Organized Religion

People keep talking to me about organized religion.  It’s never positive.

“Hey, let’s go join an organized religion and then get some ice cream!”

Instead, I hear about how Jesus is good for answering prayers and maybe even keeping us out of hell.  It’s just the people for whom he died that cause all of the problems, or so they tell me.

I’ve spent over a decade working as a minister in the local church.  So I guess that you could say that I’m neck deep in organized religion.  But to a certain degree, I can still see where the anti-organized religion crowd is coming from.

A while back I met a guy from another country who is now trying to adjust to life in the south.  He told me that he loved Jesus but then went on to describe how his church is driving him nuts.  At most churches in his home country, the moderate use of alcohol is no big deal.  But in his church here it’s on the same level as triple homicide and not listening to The Fish.

He told me that, in spite of his church’s strong stance on the issue, he couldn’t find anything prohibiting the moderate use of alcohol.  He could, however, find a few verses that condemn taking too many trips to the buffet.  Coincidentally, a lot of the leaders in his church, the ones that have a problem with a glass of wine at dinner, have yet to find those verses prohibiting gluttony.

An excellent observation indeed.

But in addressing this or any other church problem, we have to be very careful not to use a chainsaw when a scalpel will do.

The chainsaw will force us to do away with all forms of organized religion.  The scalpel helps us to see that maybe we just belong to the wrong organization.

It would be easy for my friend to give up on the Church as a whole and sit around in his underwear every Sunday morning watching Joel Osteen.  Or maybe he could find someplace where he could serve without a church getting in his way.  He could even convince himself that he is really following Jesus by doing these things.

Jesus would disagree.

Jesus is the one, after all, who places the Church’s identity on himself (Acts 9:4).

And it is the Church that he rules over as “the head of the body” (Colossians 1:18).

And it was to the Church that the Holy Spirit, through Paul’s pen, gave specific instructions on how to organize (1 Timothy 3:1-13).

And it was the Church that Jesus died for (Matthew 1:21).

God, in his sovereign will, could have addressed the Bible to the guy sitting in his underwear watching Osteen sermons.  But he didn’t.  Under his guidance and will most of the New Testament was written to, Gasp!, local churches.  Rick Warren notes that there are over 50 New Testament commandments that you cannot obey unless you are involved in a local church.

So much for loving Jesus but not his Bride.  It turns out that this is a package deal.

There’s no such thing as a perfect church.  Whether the flaws are organizational, interpersonal or somewhere in between you can be sure that the flaws are there.  If, by some chance, one of us managed to find a church without those flaws, you can also be sure that we’d find a way to mess things up about four seconds after walking through the front doors.

But that’s the beauty of the Church.

Christ died for a mess (Romans 5:5-6).  A mess that he knew would never be fully restored until his return to earth (Romans 7:7-25).

But he loves that mess.

And those who truly love him will too.

Let us hold fast the confession of our hope without wavering, for he who promised is faithful.

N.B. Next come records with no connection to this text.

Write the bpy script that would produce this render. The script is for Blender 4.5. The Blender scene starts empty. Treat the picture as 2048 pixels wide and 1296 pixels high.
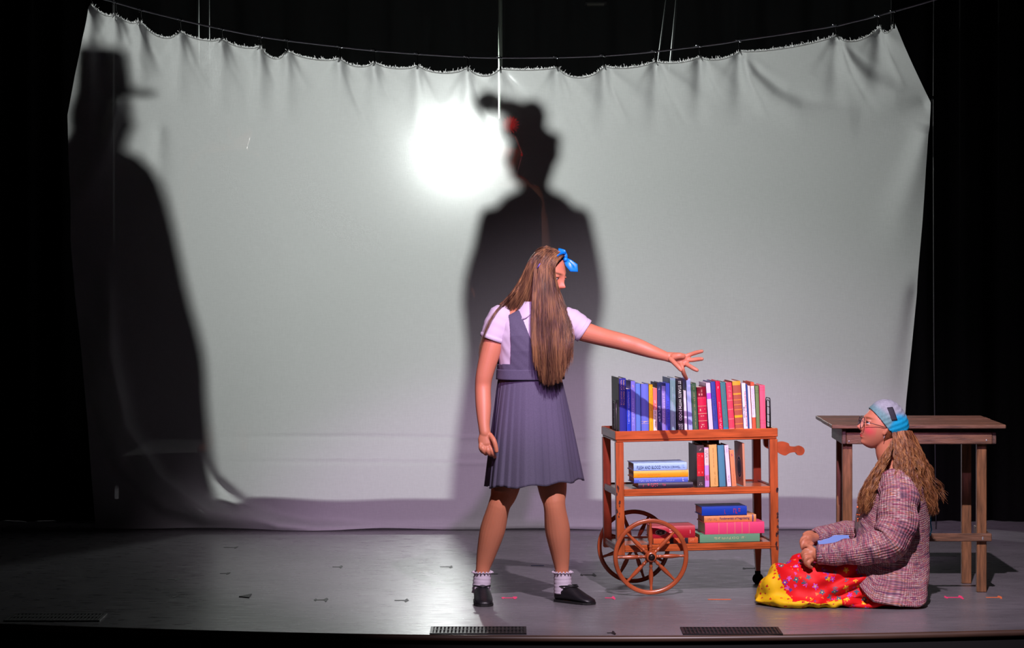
import bpy, math, random
import numpy as np
from mathutils import Matrix, Vector
random.seed(7); RNG = np.random.RandomState(7)
scene = bpy.context.scene
COL = scene.collection
PI = math.pi

# ------------------------------------------------------------------ camera, world, lights, exposure
F, H0, D0 = 5915.0, 1.593, 13.0
cam = bpy.data.objects.new('camera', bpy.data.cameras.new('camera'))
COL.objects.link(cam); scene.camera = cam
cam.location = (0, -D0, H0); cam.rotation_euler = (PI/2, 0, 0)
cam.data.lens = 36*F/2048; cam.data.sensor_width = 36; cam.data.shift_y = -(648-480)/2048
cam.data.clip_end = 100
w = bpy.data.worlds.new('world'); scene.world = w; w.use_nodes = True
w.node_tree.nodes['Background'].inputs[0].default_value = (0.5, 0.5, 0.6, 1)
w.node_tree.nodes['Background'].inputs[1].default_value = 0.003
vs = scene.view_settings
vs.view_transform = 'Standard'; vs.look = 'None'; vs.gamma = 1.0; vs.use_curve_mapping = False; vs.exposure = 0.0

def spot(name, loc, target, power, color, angle, blend, radius):
    d = bpy.data.lights.new(name, 'SPOT'); o = bpy.data.objects.new(name, d); COL.objects.link(o)
    d.energy = power; d.color = color; d.spot_size = math.radians(angle); d.spot_blend = blend; d.shadow_soft_size = radius
    o.location = loc
    o.rotation_euler = (Vector(target)-Vector(loc)).to_track_quat('-Z', 'Y').to_euler()
    return o
LAMP = Vector((-0.355, 6.25, 2.195))
spot('key_spot', (1.15, -4.3, 4.6), (1.0, 0.5, 0.45), 1850, (1.0, 0.83, 0.97), 43, 0.70, 0.035)
fs = spot('front_spot', (0.6, -9.5, 5.0), (0.75, 3.2, 0.05), 2700, (0.92, 0.50, 1.0), 20, 0.55, 0.10)
fs.scale = (1.0, 0.42, 1.0)
spot('red_side_fill', (-5.0, -4.5, 2.6), (-0.1, 0.0, 0.9), 60, (1.0, 0.36, 0.22), 16, 0.8, 0.1)  # weak red fill added from the left, not one of the stage's own lamps
spot('back_lamp', LAMP, (-0.355, 3.25, 1.9), 410, (0.96, 1.0, 0.975), 174, 0.2, 0.09)
spot('red_back_spot', (-0.45, 3.42, 2.75), (-0.01, 4.10, 2.26), 40, (1.0, 0.10, 0.07), 20, 0.6, 0.03)

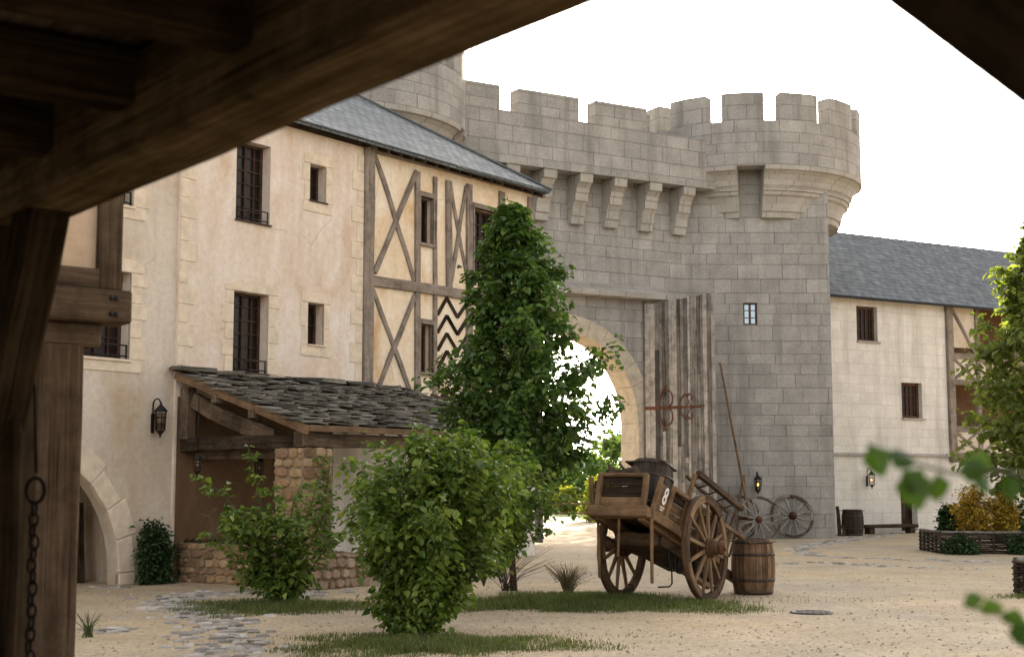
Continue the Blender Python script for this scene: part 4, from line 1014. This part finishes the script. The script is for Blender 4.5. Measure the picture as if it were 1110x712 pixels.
for k in range(-6, 7):
    b = MB(); b.bar((k * 1.85 + U(-.1, .1), 0, 0), (k * 1.85 + U(-.12, .12), .02, 1.0 + U(-.05, .08)), .11, .11, (0, 1, 0), 2, .012); b.build('post', M['shedwood'], fe, .01)
for z in (.42, .82):
    b = MB(); b.tube([(k * 1.0, -.07 + U(-.02, .02), z + U(-.035, .035)) for k in range(-11, 12)], .045, 6); b.build('rail', M['shedwood'], fe)

# ================================================================== WICKER PLANTERS
def wicker(name, label, path, h, closed, gap=.34):
    t = thing(name, label, 'planter', (path[0][0], path[0][1], 0)); o = Vector((path[0][0], path[0][1], 0))
    P = [Vector((x, y, 0)) - o for x, y in path]; P = P + [P[0]] if closed else P; pts = []
    for a, c in zip(P, P[1:]):
        n = max(1, round((c - a).length / gap)); pts += [a.lerp(c, k / n) for k in range(n)]
    if not closed: pts.append(P[-1])
    for p in pts:
        b = MB(); b.bar(p, p + Vector((U(-.01, .01), U(-.01, .01), h + U(.02, .08))), .045, .045, (0, 1, 0), 1)
        b.build('stake', M['bark'], t, .006)
    b = MB(); rows = int(h / .045); m = len(pts)
    for r in range(rows):
        line = []; N = m if not closed else m + 1
        for k in range(N):
            p = pts[k % m]; q = pts[min(k + 1, m - 1)] if not closed else pts[(k + 1) % m]; pr = pts[max(k - 1, 0)] if not closed else pts[(k - 1) % m]
            d = (q - pr).normalized(); nn = Vector((d.y, -d.x, 0)); s = 1 if (k + r) % 2 else -1
            line.append(p + nn * (s * .03 + U(-.006, .006)) + Vector((0, 0, .03 + r * .045 + U(-.007, .007))))
        for seg in range(0, len(line) - 1, 3): b.tube(line[seg:seg + 4], .021, 5)
    b.build('weave', M['wicker'], t)
    b = MB(); top = [p + Vector((0, 0, h + .015)) for p in pts] + ([pts[0] + Vector((0, 0, h + .015))] if closed else []); b.tube(top, .035, 6); b.build('rim', M['wheelgrey'], t)
    b = MB()
    if closed: b.face([p + Vector((0, 0, h - .04)) for p in pts])
    else: b.face([p + Vector((0, 0, h - .06)) for p in pts])
    b.build('soil', M['soil'], t); return t
wicker('wicker_planter', 'long low woven planter round the yellow shrub and tree', [(10.4, 36.6), (10.36, 34.75), (10.9, 34.55), (11.9, 34.5), (13.0, 34.7), (14.4, 35.3), (15.6, 36.6)], .5, False)
c0 = Vector((8.32, 22.1)); wicker('wicker_planter', 'round woven planter at the right edge on grass', [(c0.x + .58 * math.cos(a), c0.y + .58 * math.sin(a)) for a in [2 * math.pi * k / 12 for k in range(12)]], .5, True, .3)

# ================================================================== TREES AND SHRUBS
def lerp_env(tab):
    def e(f):
        for (a, x), (c, y) in zip(tab, tab[1:]):
            if f <= c: return x + (y - x) * (f - a) / (c - a)
        return tab[-1][1]
    return e
t = thing('linden_tree', 'dark green conical linden tree standing before the castle gateway', 'tree', (.03, 22.85, 0))
crown_tree(t, 6.15, 1.85, lerp_env([(0, .55), (.05, .68), (.18, .9), (.34, 1.0), (.45, .9), (.6, .66), (.75, .5), (.93, .25), (1, .08)]), 140, 13, 13, .118, M['linden'], M['bark'], .05, .45, 3, tl=.42, asym=.32, vary=(.5, 1.15))
t = thing('hazel_shrub', 'large full green shrub in the foreground on a grass mound', 'shrub', (-1.19, 16.26, 0))
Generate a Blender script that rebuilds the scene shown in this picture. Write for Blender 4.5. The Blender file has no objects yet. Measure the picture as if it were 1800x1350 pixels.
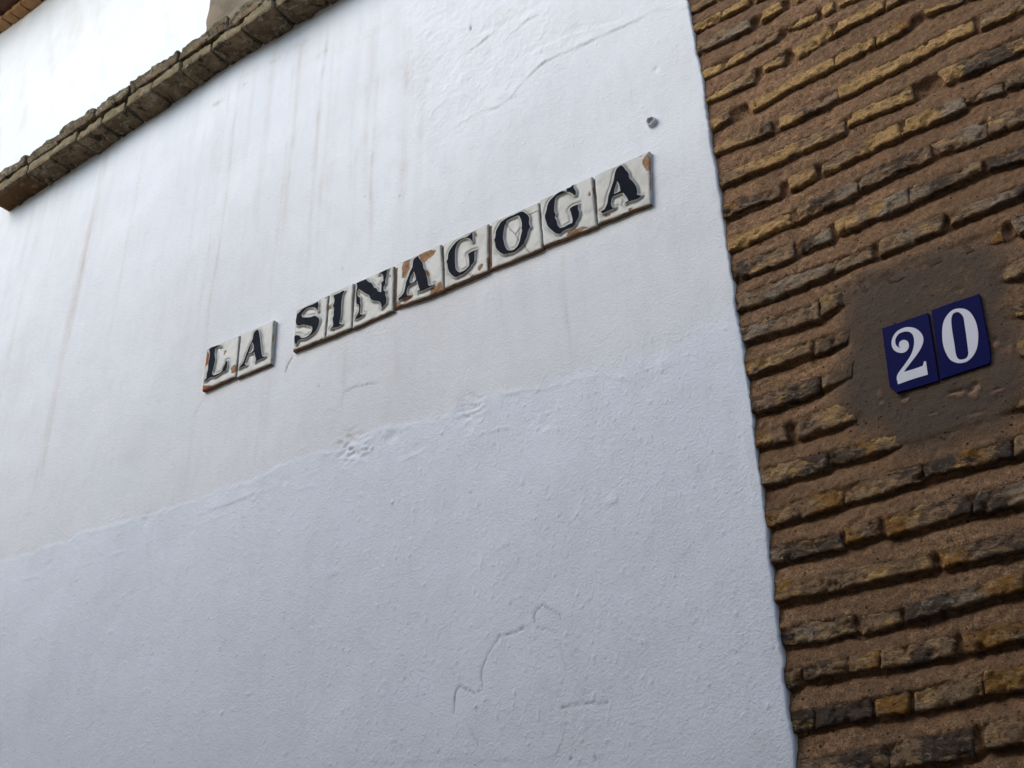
import bpy, math, random
import numpy as np
from mathutils import Matrix, Vector
from mathutils.geometry import tessellate_polygon

random.seed(7)
rng = np.random.default_rng(11)
SC = bpy.context.scene
COL = SC.collection

# ------------------------------------------------------------------ camera, sky, sun
CAM_H = 1.6
FPX = 1926.0
vh = np.array([-2300., 1800.]) - (900, 675)
vv = np.array([820., -2850.]) - (900, 675)
aX = -np.array([vh[0], vh[1], FPX]); aX /= np.linalg.norm(aX)
aZ = np.array([vv[0], vv[1], FPX]); aZ -= aX * (aZ @ aX); aZ /= np.linalg.norm(aZ)
aY = np.cross(aZ, aX)
MW = np.stack([aX, aY, aZ], 1)
cam_d = bpy.data.cameras.new('camera')
cam = bpy.data.objects.new('camera', cam_d)
COL.objects.link(cam)
r_ = MW.T @ np.array([1., 0, 0]); u_ = MW.T @ np.array([0, -1., 0]); b_ = MW.T @ np.array([0, 0, -1.])
cam.matrix_world = Matrix(((r_[0], u_[0], b_[0], 0), (r_[1], u_[1], b_[1], 0), (r_[2], u_[2], b_[2], CAM_H), (0, 0, 0, 1)))
cam_d.sensor_fit = 'HORIZONTAL'
cam_d.sensor_width = 36.0
cam_d.lens = FPX / 1800.0 * 36.0
cam_d.clip_start = 0.05
cam_d.clip_end = 2000
SC.camera = cam

SUN_DIR = Vector((-0.66, -0.90, 0.80)).normalized()       # towards the bright part of the sky
world = bpy.data.worlds.new('World')
SC.world = world
world.use_nodes = True
wn = world.node_tree
wn.nodes.clear()
sky = wn.nodes.new('ShaderNodeTexSky')
sky.sky_type = 'NISHITA'
sky.sun_disc = False
sky.sun_elevation = math.asin(SUN_DIR.z)
sky.sun_rotation = math.atan2(SUN_DIR.x, SUN_DIR.y)
sky.dust_density = 0.6
sky.ozone_density = 1.0
sky.air_density = 1.0
bg = wn.nodes.new('ShaderNodeBackground')
bg.inputs['Strength'].default_value = 0.15
wo = wn.nodes.new('ShaderNodeOutputWorld')
wn.links.new(sky.outputs[0], bg.inputs[0])
wn.links.new(bg.outputs[0], wo.inputs[0])
sun_d = bpy.data.lights.new('sun', 'SUN')
sun_d.energy = 1.2
sun_d.angle = math.radians(45)
sun_d.color = (1.0, 0.975, 0.90)
sun = bpy.data.objects.new('sun', sun_d)
COL.objects.link(sun)
sun.rotation_euler = SUN_DIR.to_track_quat('Z', 'Y').to_euler()
sun.location = (0, -1, 12)
vs = SC.view_settings
vs.view_transform = 'Standard'
vs.look = 'None'
vs.exposure = 1.06
vs.gamma = 1.0
vs.use_curve_mapping = False
SC.cycles.max_bounces = 8
SC.cycles.diffuse_bounces = 5

# ------------------------------------------------------------------ helpers
D = 1.9                     # distance of the facade plane


def P(px, py, y=D):
    """point of the plane y=const seen at photo position px,py (used to measure the place)"""
    r = MW.T @ np.array([px - 900., py - 675., FPX])
    r = r * (y / r[1])
    return np.array([r[0], r[1], r[2] + CAM_H])


def PZ(px, py, z):
    r = MW.T @ np.array([px - 900., py - 675., FPX])
    r = r * ((z - CAM_H) / r[2])
    return np.array([r[0], r[1], z])


def hash2(i, j, seed):
    i = i.astype(np.int64); j = j.astype(np.int64)
    h = (i * 374761393 + j * 668265263 + seed * 1442695041) & 0xFFFFFFFF
    h = ((h ^ (h >> 13)) * 1274126177) & 0xFFFFFFFF
    h = h ^ (h >> 16)
    return (h & 0xFFFFFF) / float(0xFFFFFF)


def vn(x, y, s, seed):
    x = np.asarray(x, float) / s; y = np.asarray(y, float) / s
    i = np.floor(x); j = np.floor(y)
    fx = x - i; fy = y - j
    fx = fx * fx * fx * (fx * (fx * 6 - 15) + 10); fy = fy * fy * fy * (fy * (fy * 6 - 15) + 10)
    a = hash2(i, j, seed); b = hash2(i + 1, j, seed); c = hash2(i, j + 1, seed); d = hash2(i + 1, j + 1, seed)
    return (a + (b - a) * fx) * (1 - fy) + (c + (d - c) * fx) * fy - 0.5


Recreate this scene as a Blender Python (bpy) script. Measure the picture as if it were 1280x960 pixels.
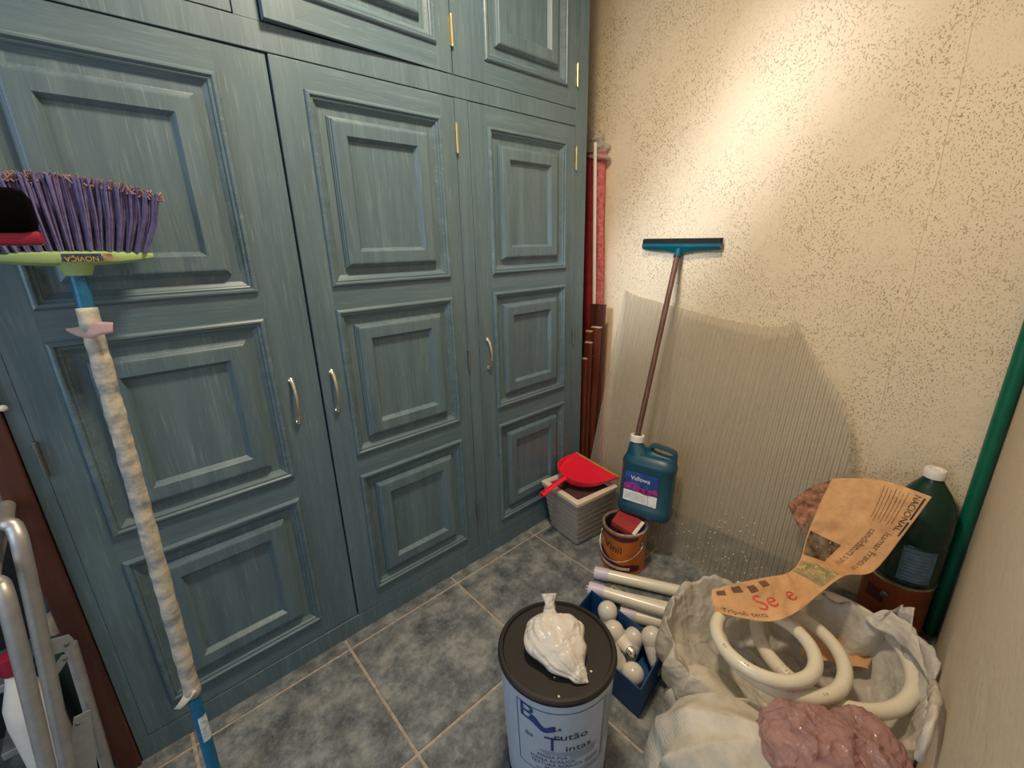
import bpy, bmesh, math, random
from mathutils import Vector, Matrix, noise
random.seed(7)
for o in list(bpy.data.objects): bpy.data.objects.remove(o)
SC = bpy.context.scene; COL = SC.collection
# ---------------------------------------------------------------- camera
FPX = 545.36; PITCH = 0.30506; ROLL = -0.02631; YAW = 0.84274
CAM = Vector((-0.344, -1.312, 1.315))
FW = Vector((math.cos(YAW)*math.cos(PITCH), math.sin(YAW)*math.cos(PITCH), -math.sin(PITCH)))
R0 = Vector((math.sin(YAW), -math.cos(YAW), 0)); U0 = R0.cross(FW)
RT = math.cos(ROLL)*R0 + math.sin(ROLL)*U0; UP = -math.sin(ROLL)*R0 + math.cos(ROLL)*U0
cd = bpy.data.cameras.new('camera'); cam = bpy.data.objects.new('camera', cd); COL.objects.link(cam)
cd.sensor_width = 36; cd.sensor_fit = 'HORIZONTAL'; cd.lens = FPX/1280*36; cd.clip_start = 0.02
M = Matrix((RT, UP, -FW)).transposed().to_4x4(); M.translation = CAM; cam.matrix_world = M
SC.camera = cam
def at(u, v, ax, val):            # point of the photograph on the plane x/y/z = val
    d = FW + (u-640)/FPX*RT + (480-v)/FPX*UP
    return CAM + d*((val-CAM[ax])/d[ax])
# ---------------------------------------------------------------- light
w = bpy.data.worlds.new('world'); SC.world = w; w.use_nodes = True
w.node_tree.nodes['Background'].inputs[0].default_value = (0.72, 0.86, 1.0, 1)
w.node_tree.nodes['Background'].inputs[1].default_value = 0.30
def area(name, loc, target, sx, sy, power, col, spread=180, roll=0):
    l = bpy.data.lights.new(name, 'AREA'); l.shape = 'RECTANGLE'; l.size = sx; l.size_y = sy
    l.energy = power; l.color = col; l.spread = math.radians(spread)
    o = bpy.data.objects.new(name, l); COL.objects.link(o); o.location = loc
    d = (Vector(target)-Vector(loc)).normalized()
    o.rotation_euler = (d.to_track_quat('-Z', 'Y').to_matrix() @ Matrix.Rotation(roll, 3, 'Z')).to_euler()
    return o
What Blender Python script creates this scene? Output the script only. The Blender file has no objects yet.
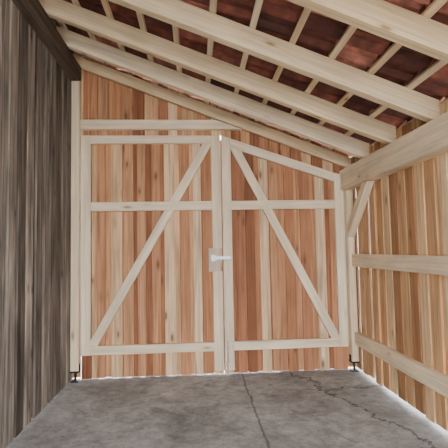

And let us consider how to stir up one another to love and good works, not neglecting to meet together, as is the habit of some, but encouraging one another, and all the more as you see the Day drawing near.  For if we go on sinning deliberately after receiving the knowledge of the truth, there no longer remains a sacrifice for sins, but a fearful expectation of judgment, and a fury of fire that will consume the adversaries.